Isherwood is better known for Berlin Stories, a semi-autobiographical work on pre-Nazi Germany which became the basis for Cabaret.

Prater Violet is a semi-autobiographical account of the young Isherwood was hired to write the screenplay for a relentlessly fluffy Ruritanian musical comedy, Prater Violet, to be shot in London in 1934.

The director, Friedrich Bergmann, is a Jewish intellectual who has left his family back in Austria. Upon first meeting Isherwood, Bergmann remarks, "I am sure we shall be very happy together. You know, already, I feel absolutely no shame before you. We are like two married men who meet in a whorehouse."

Prater Violet, the novel, is largely a character study of Bergmann, who sees both the tragedy and absurdity of his situation, pouring his energy into a ridiculous comedy while danger looms over his family and the world. It is also, quite genuinely, a hilarious backstage comedy about filmmaking, so the movie within the book and the book itself are perfect reflections of each other. The character sketches are dead-on, and the prose is marvelous.

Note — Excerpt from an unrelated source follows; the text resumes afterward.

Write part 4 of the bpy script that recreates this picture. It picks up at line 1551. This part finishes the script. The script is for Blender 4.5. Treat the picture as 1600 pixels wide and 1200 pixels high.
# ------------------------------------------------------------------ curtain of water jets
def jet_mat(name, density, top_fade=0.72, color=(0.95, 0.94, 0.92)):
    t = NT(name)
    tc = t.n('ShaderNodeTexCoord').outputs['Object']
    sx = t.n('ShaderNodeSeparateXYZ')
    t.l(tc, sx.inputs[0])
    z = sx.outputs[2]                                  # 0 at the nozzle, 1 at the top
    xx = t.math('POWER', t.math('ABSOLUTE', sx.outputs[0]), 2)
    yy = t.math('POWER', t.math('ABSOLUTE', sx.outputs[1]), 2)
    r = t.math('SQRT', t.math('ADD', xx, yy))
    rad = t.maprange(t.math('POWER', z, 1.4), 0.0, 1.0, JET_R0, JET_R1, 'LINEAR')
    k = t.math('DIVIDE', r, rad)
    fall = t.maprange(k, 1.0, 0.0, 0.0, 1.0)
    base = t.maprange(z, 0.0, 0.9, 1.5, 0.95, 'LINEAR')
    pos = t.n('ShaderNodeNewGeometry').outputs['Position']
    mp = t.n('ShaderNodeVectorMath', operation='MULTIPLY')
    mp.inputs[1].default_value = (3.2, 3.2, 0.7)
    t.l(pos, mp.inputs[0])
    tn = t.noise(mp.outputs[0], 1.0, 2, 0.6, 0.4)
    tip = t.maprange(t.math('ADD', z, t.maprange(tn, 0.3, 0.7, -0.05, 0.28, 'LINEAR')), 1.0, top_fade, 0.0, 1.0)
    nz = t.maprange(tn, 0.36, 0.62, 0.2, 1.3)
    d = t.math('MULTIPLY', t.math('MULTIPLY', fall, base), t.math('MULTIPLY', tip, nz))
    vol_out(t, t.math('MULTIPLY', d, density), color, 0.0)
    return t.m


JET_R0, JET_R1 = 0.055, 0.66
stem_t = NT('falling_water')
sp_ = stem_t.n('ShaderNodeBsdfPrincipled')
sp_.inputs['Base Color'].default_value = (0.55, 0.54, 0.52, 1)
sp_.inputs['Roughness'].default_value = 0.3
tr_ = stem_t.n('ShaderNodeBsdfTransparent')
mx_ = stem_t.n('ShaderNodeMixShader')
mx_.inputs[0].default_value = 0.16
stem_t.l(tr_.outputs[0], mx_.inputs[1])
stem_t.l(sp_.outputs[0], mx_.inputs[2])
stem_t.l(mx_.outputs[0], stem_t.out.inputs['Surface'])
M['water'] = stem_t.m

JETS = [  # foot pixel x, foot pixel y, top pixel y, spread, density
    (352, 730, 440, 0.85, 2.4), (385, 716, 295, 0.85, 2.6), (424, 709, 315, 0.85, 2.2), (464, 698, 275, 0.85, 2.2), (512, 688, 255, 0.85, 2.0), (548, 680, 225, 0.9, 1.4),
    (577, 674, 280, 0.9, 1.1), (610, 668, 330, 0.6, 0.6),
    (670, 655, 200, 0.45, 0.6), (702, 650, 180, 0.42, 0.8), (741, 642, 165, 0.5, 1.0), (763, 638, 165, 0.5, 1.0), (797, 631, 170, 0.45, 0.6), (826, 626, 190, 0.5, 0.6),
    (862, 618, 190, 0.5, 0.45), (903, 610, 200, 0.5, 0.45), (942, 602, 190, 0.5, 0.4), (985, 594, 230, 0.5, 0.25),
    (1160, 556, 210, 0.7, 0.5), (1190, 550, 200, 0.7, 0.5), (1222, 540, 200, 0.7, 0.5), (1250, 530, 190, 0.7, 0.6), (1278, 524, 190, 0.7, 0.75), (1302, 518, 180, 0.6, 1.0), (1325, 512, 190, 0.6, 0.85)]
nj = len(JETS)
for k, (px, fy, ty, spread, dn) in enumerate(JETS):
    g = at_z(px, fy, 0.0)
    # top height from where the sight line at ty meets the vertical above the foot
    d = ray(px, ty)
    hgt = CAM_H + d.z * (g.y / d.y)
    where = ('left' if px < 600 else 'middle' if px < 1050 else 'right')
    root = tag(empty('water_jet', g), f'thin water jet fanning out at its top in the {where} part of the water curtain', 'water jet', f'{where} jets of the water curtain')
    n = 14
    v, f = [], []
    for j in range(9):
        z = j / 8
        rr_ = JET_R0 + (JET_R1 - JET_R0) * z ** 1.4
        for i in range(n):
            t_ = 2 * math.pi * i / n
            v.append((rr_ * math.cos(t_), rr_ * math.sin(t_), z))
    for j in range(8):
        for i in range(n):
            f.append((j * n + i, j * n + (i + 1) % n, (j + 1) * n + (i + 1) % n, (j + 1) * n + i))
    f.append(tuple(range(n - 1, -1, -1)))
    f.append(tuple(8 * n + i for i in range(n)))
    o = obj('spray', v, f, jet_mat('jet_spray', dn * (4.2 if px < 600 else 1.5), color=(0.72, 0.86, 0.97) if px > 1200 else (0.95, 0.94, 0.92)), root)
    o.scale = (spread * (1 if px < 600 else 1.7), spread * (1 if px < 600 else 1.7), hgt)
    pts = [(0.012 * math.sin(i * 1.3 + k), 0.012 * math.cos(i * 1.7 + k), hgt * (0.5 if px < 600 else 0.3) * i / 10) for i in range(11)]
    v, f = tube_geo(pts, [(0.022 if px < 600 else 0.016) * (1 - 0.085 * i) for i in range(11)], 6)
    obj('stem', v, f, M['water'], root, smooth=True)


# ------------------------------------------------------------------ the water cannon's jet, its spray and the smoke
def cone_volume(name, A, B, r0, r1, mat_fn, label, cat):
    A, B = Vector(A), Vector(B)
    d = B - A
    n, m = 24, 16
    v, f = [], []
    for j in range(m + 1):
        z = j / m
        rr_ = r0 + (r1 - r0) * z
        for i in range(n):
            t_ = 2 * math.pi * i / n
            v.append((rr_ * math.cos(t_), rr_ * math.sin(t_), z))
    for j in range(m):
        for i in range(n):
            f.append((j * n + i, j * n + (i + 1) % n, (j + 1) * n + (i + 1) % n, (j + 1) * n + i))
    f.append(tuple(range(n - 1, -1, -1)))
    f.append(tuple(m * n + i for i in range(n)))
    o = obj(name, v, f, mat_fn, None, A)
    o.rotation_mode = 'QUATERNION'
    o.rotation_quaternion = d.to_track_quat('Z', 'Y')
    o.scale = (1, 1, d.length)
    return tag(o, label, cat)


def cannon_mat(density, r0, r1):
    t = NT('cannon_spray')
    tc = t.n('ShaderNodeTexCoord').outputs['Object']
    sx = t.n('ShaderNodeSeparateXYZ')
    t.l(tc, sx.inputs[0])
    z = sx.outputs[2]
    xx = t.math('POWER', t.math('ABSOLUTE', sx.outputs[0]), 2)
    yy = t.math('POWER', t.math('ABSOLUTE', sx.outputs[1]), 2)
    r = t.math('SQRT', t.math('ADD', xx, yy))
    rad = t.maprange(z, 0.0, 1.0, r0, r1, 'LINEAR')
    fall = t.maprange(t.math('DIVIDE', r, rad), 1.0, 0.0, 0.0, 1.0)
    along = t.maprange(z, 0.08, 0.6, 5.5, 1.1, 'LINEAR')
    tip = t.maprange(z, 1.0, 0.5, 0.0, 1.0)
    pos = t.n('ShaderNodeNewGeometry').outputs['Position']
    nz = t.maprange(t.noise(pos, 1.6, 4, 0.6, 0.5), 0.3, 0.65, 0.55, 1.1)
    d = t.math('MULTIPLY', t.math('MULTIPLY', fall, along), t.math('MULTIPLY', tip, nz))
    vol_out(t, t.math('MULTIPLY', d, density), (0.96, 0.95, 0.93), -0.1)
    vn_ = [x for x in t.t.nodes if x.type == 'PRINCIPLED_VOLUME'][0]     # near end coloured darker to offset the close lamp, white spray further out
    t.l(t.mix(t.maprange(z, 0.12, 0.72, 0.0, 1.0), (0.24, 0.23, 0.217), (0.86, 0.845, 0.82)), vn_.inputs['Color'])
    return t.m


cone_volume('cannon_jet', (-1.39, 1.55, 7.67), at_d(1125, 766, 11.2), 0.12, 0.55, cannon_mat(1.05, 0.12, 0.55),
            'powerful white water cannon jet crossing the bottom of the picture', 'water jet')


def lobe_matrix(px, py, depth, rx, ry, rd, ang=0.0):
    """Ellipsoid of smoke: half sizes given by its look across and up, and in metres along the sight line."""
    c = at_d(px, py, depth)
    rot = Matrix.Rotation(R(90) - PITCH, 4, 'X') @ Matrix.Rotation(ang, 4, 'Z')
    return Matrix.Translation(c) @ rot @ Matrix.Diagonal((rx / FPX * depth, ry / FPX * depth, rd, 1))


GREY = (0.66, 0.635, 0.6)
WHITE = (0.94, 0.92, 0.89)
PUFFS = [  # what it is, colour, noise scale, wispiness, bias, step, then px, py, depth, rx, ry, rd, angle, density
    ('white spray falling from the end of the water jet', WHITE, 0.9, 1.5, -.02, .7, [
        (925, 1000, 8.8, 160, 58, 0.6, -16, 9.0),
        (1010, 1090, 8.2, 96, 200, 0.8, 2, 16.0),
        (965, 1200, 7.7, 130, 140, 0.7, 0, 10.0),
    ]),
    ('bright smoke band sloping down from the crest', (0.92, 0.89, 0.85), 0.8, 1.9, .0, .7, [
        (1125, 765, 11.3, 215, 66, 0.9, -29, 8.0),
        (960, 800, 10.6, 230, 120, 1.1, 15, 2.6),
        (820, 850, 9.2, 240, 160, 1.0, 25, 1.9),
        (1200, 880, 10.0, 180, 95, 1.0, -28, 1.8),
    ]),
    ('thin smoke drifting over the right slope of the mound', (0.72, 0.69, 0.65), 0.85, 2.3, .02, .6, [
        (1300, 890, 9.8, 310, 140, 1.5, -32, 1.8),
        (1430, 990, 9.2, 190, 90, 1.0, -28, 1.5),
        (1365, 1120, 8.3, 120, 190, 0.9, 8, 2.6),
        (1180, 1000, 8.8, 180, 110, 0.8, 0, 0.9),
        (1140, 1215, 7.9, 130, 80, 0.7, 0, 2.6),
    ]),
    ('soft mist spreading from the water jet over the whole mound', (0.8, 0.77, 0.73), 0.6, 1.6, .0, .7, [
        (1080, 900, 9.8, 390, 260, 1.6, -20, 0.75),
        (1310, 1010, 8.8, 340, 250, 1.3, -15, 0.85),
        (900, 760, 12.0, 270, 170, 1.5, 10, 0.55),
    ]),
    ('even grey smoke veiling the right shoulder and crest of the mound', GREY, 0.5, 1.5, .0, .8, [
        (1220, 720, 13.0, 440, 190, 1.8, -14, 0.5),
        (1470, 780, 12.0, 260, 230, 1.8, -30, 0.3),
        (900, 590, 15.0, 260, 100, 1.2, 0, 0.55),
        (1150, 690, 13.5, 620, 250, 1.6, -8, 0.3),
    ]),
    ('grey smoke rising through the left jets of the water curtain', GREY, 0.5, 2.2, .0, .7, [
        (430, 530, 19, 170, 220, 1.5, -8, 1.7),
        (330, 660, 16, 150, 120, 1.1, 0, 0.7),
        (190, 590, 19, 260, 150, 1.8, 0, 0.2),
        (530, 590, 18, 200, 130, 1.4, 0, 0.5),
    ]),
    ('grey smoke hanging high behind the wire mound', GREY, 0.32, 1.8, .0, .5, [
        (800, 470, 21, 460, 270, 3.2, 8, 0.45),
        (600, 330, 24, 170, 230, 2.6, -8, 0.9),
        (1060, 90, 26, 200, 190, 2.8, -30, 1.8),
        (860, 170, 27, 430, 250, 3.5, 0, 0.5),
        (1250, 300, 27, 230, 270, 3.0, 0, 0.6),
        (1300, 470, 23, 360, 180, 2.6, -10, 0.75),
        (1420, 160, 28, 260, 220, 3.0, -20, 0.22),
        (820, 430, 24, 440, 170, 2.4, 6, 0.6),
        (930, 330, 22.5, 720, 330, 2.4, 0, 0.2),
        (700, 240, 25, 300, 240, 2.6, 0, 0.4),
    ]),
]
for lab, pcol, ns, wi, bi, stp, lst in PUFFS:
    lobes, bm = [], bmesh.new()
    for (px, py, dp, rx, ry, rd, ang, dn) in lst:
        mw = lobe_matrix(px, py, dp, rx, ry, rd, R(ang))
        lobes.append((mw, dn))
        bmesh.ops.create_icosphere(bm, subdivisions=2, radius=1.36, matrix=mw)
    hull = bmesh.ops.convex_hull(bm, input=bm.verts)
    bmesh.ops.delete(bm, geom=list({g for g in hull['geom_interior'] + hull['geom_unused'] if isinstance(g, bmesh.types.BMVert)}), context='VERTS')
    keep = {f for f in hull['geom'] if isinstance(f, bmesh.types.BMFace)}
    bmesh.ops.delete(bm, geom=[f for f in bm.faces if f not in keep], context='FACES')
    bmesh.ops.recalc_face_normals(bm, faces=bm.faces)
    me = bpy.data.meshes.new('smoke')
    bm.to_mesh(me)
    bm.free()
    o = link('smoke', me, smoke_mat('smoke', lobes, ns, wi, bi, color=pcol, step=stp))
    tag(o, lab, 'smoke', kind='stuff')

If that was all the book was, I would have liked it a lot. But it's more than that. I'll put what made me fall in love with it, and makes it endlessly re-readable, behind a cut. It's not a plot twist in any conventional sense, but it did surprise me. I'd love to keep it a surprise, to allow you to discover it for yourself.

Since I know what you're all thinking: nobody in the book dies in the Holocaust, or dies at all. It's surprising more for stylistic and thematic reasons.